Podbeskidzie Bielsko-Biała wygrało pierwszy mecz w nowym sezonie Ekstraklasy. Zespół Czesława Michniewicza pokonał u siebie Koronę Kielce 1:0. Gospodarze zwycięstwo i trzy punkty zawdzięczają samobójczej bramce Piotra Malarczyka.
Podbeskidzie wygrało zasłużenie. Gdyby nie bardzo dobra gra Zbigniewa Małkowskiego wygrana "Górali" byłaby bardziej okazała. Już w pierwszej połowie gospodarze mieli trzy wyborne okazje. Drugą część gry rozpoczęli od zmarnowania kolejnej "setki". Udało im się dopiero w 62. minucie, ale wtedy Małkowskiego po dośrodkowaniu Tomasza Górkiewicza zaskoczył kolega z drużyny Piotr Malarczyk. Kielczanie nie mieli zbyt wielu okazji, ale w doliczonym czasie gry powinni doprowadzić do remisu. Jednak Daniel Gołębiewski fatalnie spudłował posyłając piłkę nad poprzeczką. Tuż przed końcem meczu drugą żółtą kartkę obejrzał jeszcze Vlastimir Jovanović i musiał opuścić boisko przed ostatnim gwizdkiem sędziego.
W tabeli po sześciu kolejkach prowadzi Legia Warszawa przed Górnikiem Zabrze i Lechią Gdańsk. Wszystkie te drużyny zgromadziły po 12 punktów. Podbeskidzie dzięki wygranej opuściło ostatnie miejsce w tabeli. Za to Korona spadła do strefy spadkowej. Jedyną drużyną bez zwycięstwa pozostaje w tym sezonie Zawisza Bydgoszcz.

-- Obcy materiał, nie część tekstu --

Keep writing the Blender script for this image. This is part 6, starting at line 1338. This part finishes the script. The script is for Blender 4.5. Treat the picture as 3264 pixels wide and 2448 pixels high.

Kolejne ligowe emocje dopiero za dwa tygodnie. Teraz pora na emocje związane z reprezentacją. Biało-czerwoni w piątek w Warszawie zagrają z Czarnogórą, kilka dni później na wyjeździe z San Marino. Oba spotkania to kolejna odsłona walki w eliminacjach mistrzostw świata w Brazylii.